Task instructions
Take the lines from the beginning of the material through the line containing "sc.camera = cam" and retype them exactly, leaving the pictures out.

Dataset excerpt
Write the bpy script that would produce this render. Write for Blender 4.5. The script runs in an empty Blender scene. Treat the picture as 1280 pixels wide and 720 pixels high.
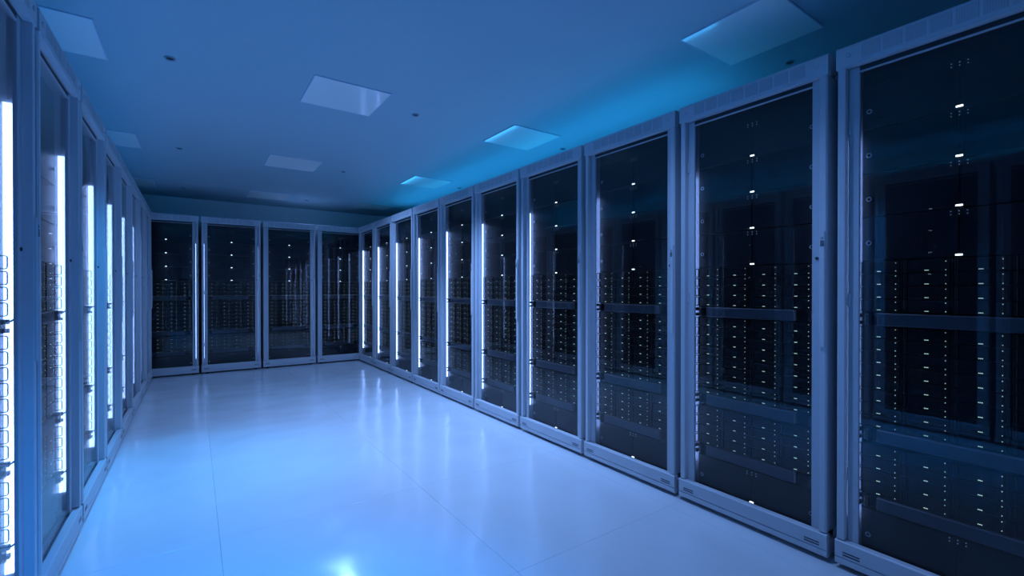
import bpy, math, random
from mathutils import Vector, Euler
random.seed(4)
sc = bpy.context.scene
COL = sc.collection
R = math.radians

# ------------------------------------------------------------------ camera
cam_d = bpy.data.cameras.new('camera')
cam = bpy.data.objects.new('camera', cam_d)
COL.objects.link(cam)
cam.location = (0, 0, 1.0985)
cam.rotation_euler = (R(90 - 0.2486), 0, R(-34.765))
cam_d.sensor_width = 36
cam_d.lens = 572.6 / 1280 * 36
cam_d.shift_y = 3.9 / 1280
cam_d.clip_start = 0.02
sc.camera = cam

# ------------------------------------------------------------------ world, exposure, lamp settings
w = bpy.data.worlds.new('world')
sc.world = w
w.use_nodes = True
w.node_tree.nodes['Background'].inputs[0].default_value = (0.02, 0.05, 0.1, 1)
w.node_tree.nodes['Background'].inputs[1].default_value = 0.2
vs = sc.view_settings
vs.view_transform = 'Standard'
vs.look = 'None'
vs.gamma = 1
vs.use_curve_mapping = False
vs.exposure = 0.2
sc.cycles.max_bounces = 10
sc.cycles.transparent_max_bounces = 16
sc.cycles.use_denoising = True
sc.cycles.sample_clamp_indirect = 6

SPOT_COLOUR = (0.26, 0.47, 1.0)
AZURE = (0.005, 0.28, 1.0)
CYAN_WHITE = (0.05, 0.40, 1.0)
STRIP_COLOUR = (0.30, 0.48, 1.0)
STRIP_POWER = 9.0
COVE_COLOUR = (0.03, 0.40, 0.88)
COVE_POWER = 8.0
COVE_LEFT_COLOUR = (0.0, 0.26, 0.75)
COVE_LEFT_POWER = 9.0

# ------------------------------------------------------------------ measures
RX, LX, BY = 2.081, -0.425, 7.141          # front planes of the three rows
CEIL, WALL_B, WALL_R = 2.42, 8.17, -1.75
ROOM_L, ROOM_R = -1.48, 3.14
TOP = 2.04


# ------------------------------------------------------------------ materials
def mat(name, col, rough=0.5, metal=0.0, spec=0.5, bump=0.0, bscale=40.0, vary=0.0, coat=0.0):
    m = bpy.data.materials.new(name)
    m.use_nodes = True
    nt = m.node_tree
    b = nt.nodes['Principled BSDF']
    b.inputs['Base Color'].default_value = (*col, 1)
    b.inputs['Roughness'].default_value = rough
    b.inputs['Metallic'].default_value = metal
    b.inputs['Specular IOR Level'].default_value = spec
    b.inputs['Coat Weight'].default_value = coat
    b.inputs['Coat Roughness'].default_value = 0.05
    if bump or vary:
        tc = nt.nodes.new('ShaderNodeTexCoord')
        nz = nt.nodes.new('ShaderNodeTexNoise')
        nz.inputs['Scale'].default_value = bscale
        nz.inputs['Detail'].default_value = 3
        nt.links.new(tc.outputs['Object'], nz.inputs['Vector'])
        if bump:
            bp = nt.nodes.new('ShaderNodeBump')
            bp.inputs['Strength'].default_value = bump
            bp.inputs['Distance'].default_value = 0.01
            nt.links.new(nz.outputs['Fac'], bp.inputs['Height'])
            nt.links.new(bp.outputs['Normal'], b.inputs['Normal'])
        if vary:
            mx = nt.nodes.new('ShaderNodeMixRGB')
            mx.inputs['Color1'].default_value = (*[c * (1 - vary) for c in col], 1)
            mx.inputs['Color2'].default_value = (*[min(1, c * (1 + vary)) for c in col], 1)
            nt.links.new(nz.outputs['Fac'], mx.inputs['Fac'])
            nt.links.new(mx.outputs['Color'], b.inputs['Base Color'])
    return m


def emit(name, col, strength):
    m = bpy.data.materials.new(name)
    m.use_nodes = True
    nt = m.node_tree
    b = nt.nodes['Principled BSDF']
    b.inputs['Base Color'].default_value = (0.8, 0.8, 0.8, 1)
    b.inputs['Emission Color'].default_value = (*col, 1)
    b.inputs['Emission Strength'].default_value = strength
    return m


def glass_mat(name, tint):
    m = bpy.data.materials.new(name)
    m.use_nodes = True
    nt = m.node_tree
    nt.nodes.clear()
    out = nt.nodes.new('ShaderNodeOutputMaterial')
    mix = nt.nodes.new('ShaderNodeMixShader')
    tr = nt.nodes.new('ShaderNodeBsdfTransparent')
    tr.inputs[0].default_value = (*tint, 1)
    gl = nt.nodes.new('ShaderNodeBsdfGlossy')
    gl.inputs['Roughness'].default_value = 0.012
    fr = nt.nodes.new('ShaderNodeFresnel')
    geo = nt.nodes.new('ShaderNodeNewGeometry')
    mr = nt.nodes.new('ShaderNodeMapRange')          # the pane's inner faces use the inverse index
    mr.inputs['To Min'].default_value = 1.45
    mr.inputs['To Max'].default_value = 1 / 1.45
    nt.links.new(geo.outputs['Backfacing'], mr.inputs['Value'])
    nt.links.new(mr.outputs[0], fr.inputs['IOR'])
    nt.links.new(fr.outputs[0], mix.inputs[0])
    nt.links.new(tr.outputs[0], mix.inputs[1])
    nt.links.new(gl.outputs[0], mix.inputs[2])
    nt.links.new(mix.outputs[0], out.inputs[0])
    return m


def perforated(name, c1, c2, scale):
    m = mat(name, c1, 0.5)
    nt = m.node_tree
    b = nt.nodes['Principled BSDF']
    tc = nt.nodes.new('ShaderNodeTexCoord')
    vo = nt.nodes.new('ShaderNodeTexVoronoi')
    vo.inputs['Scale'].default_value = scale
    vo.inputs['Randomness'].default_value = 0
    rp = nt.nodes.new('ShaderNodeValToRGB')
    rp.color_ramp.elements[0].position = 0.28
    rp.color_ramp.elements[0].color = (*c2, 1)
    rp.color_ramp.elements[1].position = 0.36
    rp.color_ramp.elements[1].color = (*c1, 1)
    nt.links.new(tc.outputs['Object'], vo.inputs['Vector'])
    nt.links.new(vo.outputs['Distance'], rp.inputs[0])
    nt.links.new(rp.outputs[0], b.inputs['Base Color'])
    return m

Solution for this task
Write the bpy script that would produce this render. Write for Blender 4.5. The script runs in an empty Blender scene. Treat the picture as 1280 pixels wide and 720 pixels high.
import bpy, math, random
from mathutils import Vector, Euler
random.seed(4)
sc = bpy.context.scene
COL = sc.collection
R = math.radians

# ------------------------------------------------------------------ camera
cam_d = bpy.data.cameras.new('camera')
cam = bpy.data.objects.new('camera', cam_d)
COL.objects.link(cam)
cam.location = (0, 0, 1.0985)
cam.rotation_euler = (R(90 - 0.2486), 0, R(-34.765))
cam_d.sensor_width = 36
cam_d.lens = 572.6 / 1280 * 36
cam_d.shift_y = 3.9 / 1280
cam_d.clip_start = 0.02
sc.camera = cam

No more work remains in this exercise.